Many Australian mid-caps are labouring under remuneration guidelines not suited for them, according to experts.
BlackRock Australia’s director Pru Bennett has voiced concerns about the way long-term incentives are used to compensate executives who head companies with valuations that put them in the 300 biggest on the ASX.
Mining and resource companies comprise about 44% of the 300 companies listed on the S&P/ASX 300 and many are yet to develop tangible assets, or still in the exploration phase.
”What we’ve got in executive remuneration at the moment just doesn’t work,” Bennett told Fairfax newspapers.
”These companies are finding it difficult to meet remuneration standards once they get into the [S&P/ASX 300] index,” she said. ”They just don’t meet the major proxy advisers’ guidelines because they are just not operational, their only revenue is interest.”
Advisers typically suggest that executives are rewarded for measures like ”earnings per share”, ”relative total shareholder return” and ”return on capital employed”, which Bennett singled out as unsuitable for companies yet to develop an income stream.
But avoiding such measures can prove difficult for companies quickly vaulted into the ASX300, as they draw the interest of the major proxy advisory firms and institutional investors, explains Guerdon Associates managing director Michael Robinson. This puts them under pressure to submit to certain expectations regarding their remuneration.

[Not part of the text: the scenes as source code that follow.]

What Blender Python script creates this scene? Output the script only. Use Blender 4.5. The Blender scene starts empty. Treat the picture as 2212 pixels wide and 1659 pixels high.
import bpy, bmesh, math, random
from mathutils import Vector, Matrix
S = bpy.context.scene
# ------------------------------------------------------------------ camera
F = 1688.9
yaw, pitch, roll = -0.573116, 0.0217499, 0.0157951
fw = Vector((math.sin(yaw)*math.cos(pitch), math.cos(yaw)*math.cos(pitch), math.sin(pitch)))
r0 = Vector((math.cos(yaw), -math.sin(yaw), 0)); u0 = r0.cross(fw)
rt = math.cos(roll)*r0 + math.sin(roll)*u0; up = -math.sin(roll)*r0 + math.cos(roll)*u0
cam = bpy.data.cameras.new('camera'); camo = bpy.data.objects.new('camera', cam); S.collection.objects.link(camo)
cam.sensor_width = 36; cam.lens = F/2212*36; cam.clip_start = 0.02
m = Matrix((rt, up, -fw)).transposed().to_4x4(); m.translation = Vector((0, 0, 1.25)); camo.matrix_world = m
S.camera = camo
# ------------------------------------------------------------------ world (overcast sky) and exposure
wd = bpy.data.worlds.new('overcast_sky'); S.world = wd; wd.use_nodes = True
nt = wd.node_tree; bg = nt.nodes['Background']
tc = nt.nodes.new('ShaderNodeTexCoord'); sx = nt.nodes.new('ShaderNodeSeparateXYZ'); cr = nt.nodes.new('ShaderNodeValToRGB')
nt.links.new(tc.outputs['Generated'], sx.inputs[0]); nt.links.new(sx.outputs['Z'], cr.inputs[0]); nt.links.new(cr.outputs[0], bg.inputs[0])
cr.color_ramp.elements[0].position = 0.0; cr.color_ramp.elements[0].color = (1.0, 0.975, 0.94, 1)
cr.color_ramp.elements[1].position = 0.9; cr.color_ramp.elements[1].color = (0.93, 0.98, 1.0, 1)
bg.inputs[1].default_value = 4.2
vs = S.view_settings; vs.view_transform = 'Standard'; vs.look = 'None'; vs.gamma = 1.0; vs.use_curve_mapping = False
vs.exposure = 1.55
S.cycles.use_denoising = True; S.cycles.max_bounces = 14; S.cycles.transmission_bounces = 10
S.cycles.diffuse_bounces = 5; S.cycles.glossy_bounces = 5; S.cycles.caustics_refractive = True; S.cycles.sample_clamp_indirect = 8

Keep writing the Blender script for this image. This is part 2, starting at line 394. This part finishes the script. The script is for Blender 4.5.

“Before they could do their own thing without too much interference, without being subject to guidelines, but all of a sudden they’re put in this new world where there are guidelines intended for companies with productive assets, earning cash on those assets, and in many cases paying dividends.”
“Yet these companies don’t have any cash earnings to speak of, except perhaps for money in the bank from their initial capital raisings. Otherwise, they are spenders of capital hoping to stumble over the right set of rocks or, if they’re a biotech, the best treatment. They’re hoping to develop a productive asset that generates cash.”
For such companies, Bennett said options might prove a better avenue for executive pay.
But options have fallen out of favour among Australian companies in recent years after they began to be taxed at a higher rate in 2009, says Robinson. (But he adds that for smaller companies, the tax bill isn’t likely to be prohibitive.)
“In larger companies, the value put on stock options by the taxman is considerable, so the tax bill could be considerable. But you haven’t earned anything from them yet, so they typically aren’t granted by larger companies.”
But in companies yet to develop an income stream, the stock may only be worth a few cents, and should the company succeed in developing assets that’ll grant it an income stream, the value of those stocks would jump.
Another benefit is that for speculative companies with limited cash, non-cash remuneration is attractive. “One of the ways you spend less cash is to provide people with equity. That reflects the more speculative nature of the company,” Robinson said.